▸ **Records with scene code**
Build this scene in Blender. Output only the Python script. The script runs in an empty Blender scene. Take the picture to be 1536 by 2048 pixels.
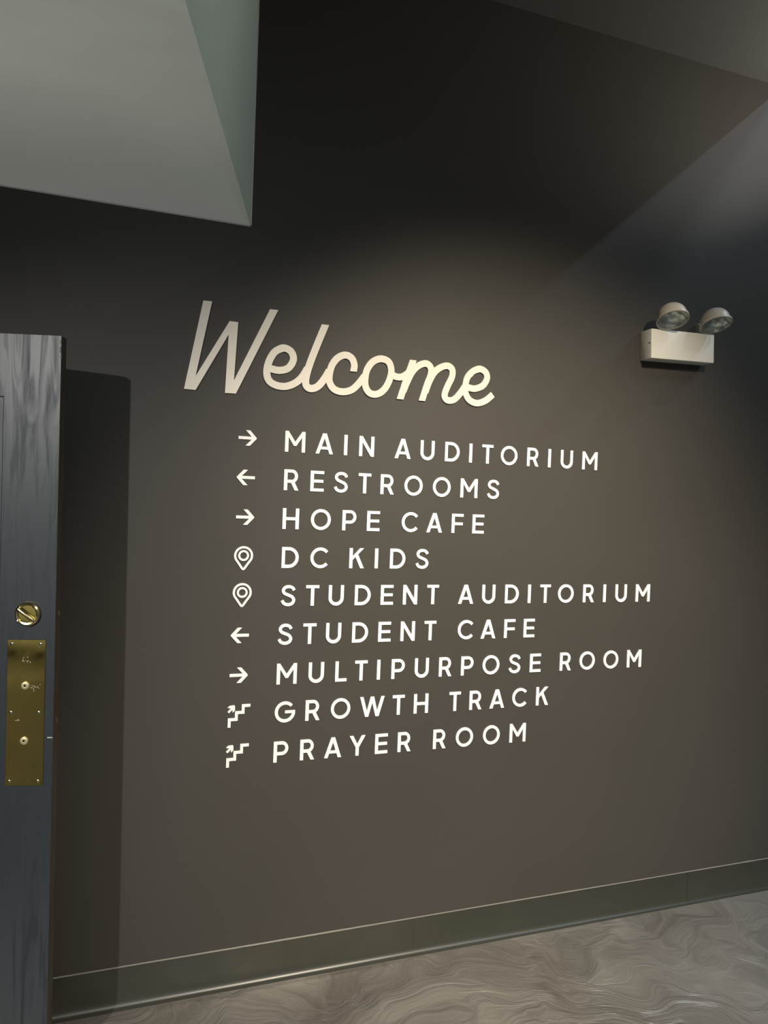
import bpy, bmesh, math, random
from mathutils import Vector, Matrix
random.seed(7)
C = bpy.context.scene
COL = C.collection

# ------------------------------------------------------------------ camera
YAW, PITCH, ROLL, FPX = 0.34855329, -0.01201224, 0.03743502, 1485.674
CAM = Vector((0.0, -2.4202, 1.6))
fwd = Vector((math.sin(YAW), math.cos(YAW), 0)); rgt = Vector((math.cos(YAW), -math.sin(YAW), 0)); up = Vector((0, 0, 1))
f2 = fwd * math.cos(PITCH) + up * math.sin(PITCH); u2 = up * math.cos(PITCH) - fwd * math.sin(PITCH)
r3 = rgt * math.cos(ROLL) + u2 * math.sin(ROLL); u3 = u2 * math.cos(ROLL) - rgt * math.sin(ROLL)
cd = bpy.data.cameras.new('camera'); cam = bpy.data.objects.new('camera', cd); COL.objects.link(cam)
M = Matrix((r3, u3, -f2)).transposed().to_4x4(); M.translation = CAM
cam.matrix_world = M
cd.sensor_fit = 'HORIZONTAL'; cd.sensor_width = 36.0; cd.lens = FPX / 1536 * 36.0; cd.clip_start = 0.02
C.camera = cam

# ------------------------------------------------------------------ colour management, world
C.view_settings.view_transform = 'Standard'; C.view_settings.look = 'None'
C.view_settings.gamma = 1.0; C.view_settings.exposure = 0.0; C.view_settings.use_curve_mapping = False
w = bpy.data.worlds.new('world'); C.world = w; w.use_nodes = True
w.node_tree.nodes['Background'].inputs[0].default_value = (0.5, 0.55, 0.6, 1)
w.node_tree.nodes['Background'].inputs[1].default_value = 0.1

# ------------------------------------------------------------------ lamps of the room and added fill lights
def aim(o, target):
    o.rotation_euler = (Vector(target) - o.location).to_track_quat('-Z', 'Y').to_euler()
def spot(name, loc, target, power, color, angle, blend, radius=0.03):
    l = bpy.data.lights.new(name, 'SPOT'); l.energy = power; l.color = color
    l.spot_size = math.radians(angle); l.spot_blend = blend; l.shadow_soft_size = radius
    o = bpy.data.objects.new(name, l); COL.objects.link(o); o.location = loc; aim(o, target); return o
def area(name, loc, target, power, color, sx, sy):
    l = bpy.data.lights.new(name, 'AREA'); l.energy = power; l.color = color; l.shape = 'RECTANGLE'; l.size = sx; l.size_y = sy
    o = bpy.data.objects.new(name, l); COL.objects.link(o); o.location = loc; aim(o, target); return o
FAR = (-2.95, -4.3, 3.0)           # track spot behind the camera that throws the door's shadow
spot('far_spot', FAR, (0.58, 0, 0.56), 700, (1.0, 0.975, 0.94), 36.5, 0.75, 0.035)
WASH = (1.45, -2.85, 3.36)         # recessed can that washes the lettering
spot('wash_spot', WASH, (1.40, 0, 0.93), 760, (1.0, 0.87, 0.66), 55, 1.0, 0.09)
spot('rear_fill', (-3.6, -3.1, 3.38), (-3.7, -4.75, 0.45), 420, (1.0, 0.93, 0.82), 46, 0.6, 0.05)  # added fill, brightens the floor and wall mirrored in the brass plate
spot('side_downlight', (3.3, -1.5, 5.6), (2.9, -1.0, 0), 480, (0.46, 0.74, 1.0), 36, 1.0, 0.08)
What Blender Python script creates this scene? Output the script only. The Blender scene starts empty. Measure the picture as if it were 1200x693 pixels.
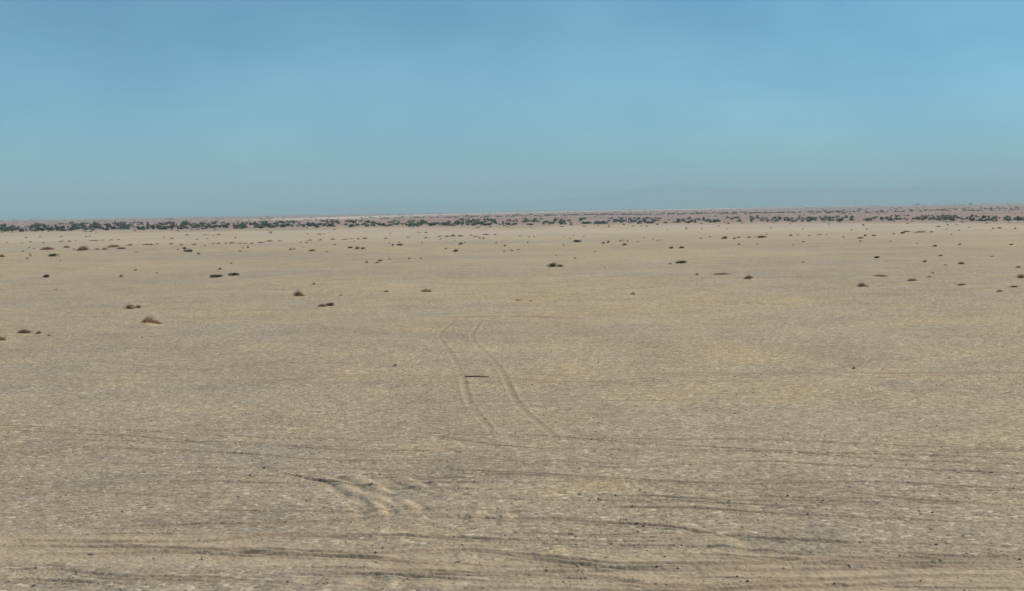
import bpy, math, random
import numpy as np
from mathutils import Vector, Matrix

random.seed(7)
RNG = np.random.default_rng(11)
S = bpy.context.scene
COL = S.collection

# ---------------------------------------------------------------- camera
W0, H0 = 1200.0, 693.0                      # size of the photograph
HFOV = 40.0
F = W0 / 2 / math.tan(math.radians(HFOV / 2))
HC = 5.2                                    # eye height: a train window on an embankment
PITCH = math.atan((346.5 - 247.3) / F)
ROLL = math.radians(0.95)                   # far skyline rises to the right
cam_d = bpy.data.cameras.new('camera')
cam = bpy.data.objects.new('camera', cam_d)
COL.objects.link(cam)
cam_d.sensor_width = 36.0
cam_d.lens = 18.0 / math.tan(math.radians(HFOV / 2))
cam_d.clip_start = 0.5
cam_d.clip_end = 120000.0
RM = Matrix.Rotation(math.pi / 2 - PITCH, 4, 'X') @ Matrix.Rotation(ROLL, 4, 'Z')
# roll sign: the right end of the skyline must stand higher in the frame
def _yimg(p, M):
    c = M.to_3x3().transposed() @ (Vector(p) - Vector((0, 0, HC)))
    return H0 / 2 - F * c.y / -c.z
if _yimg((3000, 9000, HC), RM) > _yimg((-3000, 9000, HC), RM):
    RM = Matrix.Rotation(math.pi / 2 - PITCH, 4, 'X') @ Matrix.Rotation(-ROLL, 4, 'Z')
cam.matrix_world = Matrix.Translation((0, 0, HC)) @ RM
S.camera = cam
R3 = np.array(RM.to_3x3())

def ray(px, py):
    px = np.asarray(px, float); py = np.asarray(py, float)
    d = np.stack([(px - W0 / 2) / F, -(py - H0 / 2) / F, -np.ones_like(px)], -1)
    return d @ R3.T

def flat(px, py, z=0.0):
    d = ray(px, py)
    t = (z - HC) / np.minimum(d[..., 2], -1e-5)
    return d[..., 0] * t, d[..., 1] * t

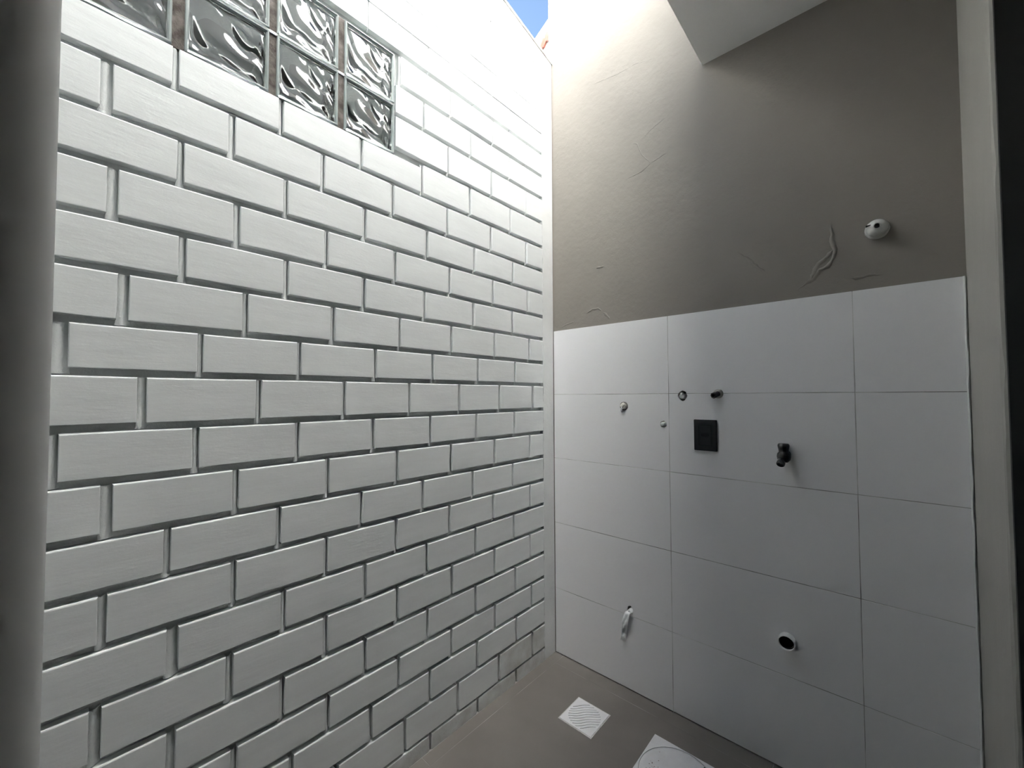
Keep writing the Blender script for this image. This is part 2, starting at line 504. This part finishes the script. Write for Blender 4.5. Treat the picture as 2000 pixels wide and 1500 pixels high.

▸ **WORK TO COMPLETE**
Find every line in the records that contains the word "this"; copy those lines.

▸ **EXPECTED ANSWER**
Build this scene in Blender. Output only the Python script. The script runs in an empty Blender scene. Take the picture to be 1536 by 2048 pixels.
What Blender Python script creates this scene? Output the script only. The Blender scene starts empty. Measure the picture as if it were 1200x693 pixels.
Keep writing the Blender script for this image. This is part 2, starting at line 504. This part finishes the script. Write for Blender 4.5. Treat the picture as 2000 pixels wide and 1500 pixels high.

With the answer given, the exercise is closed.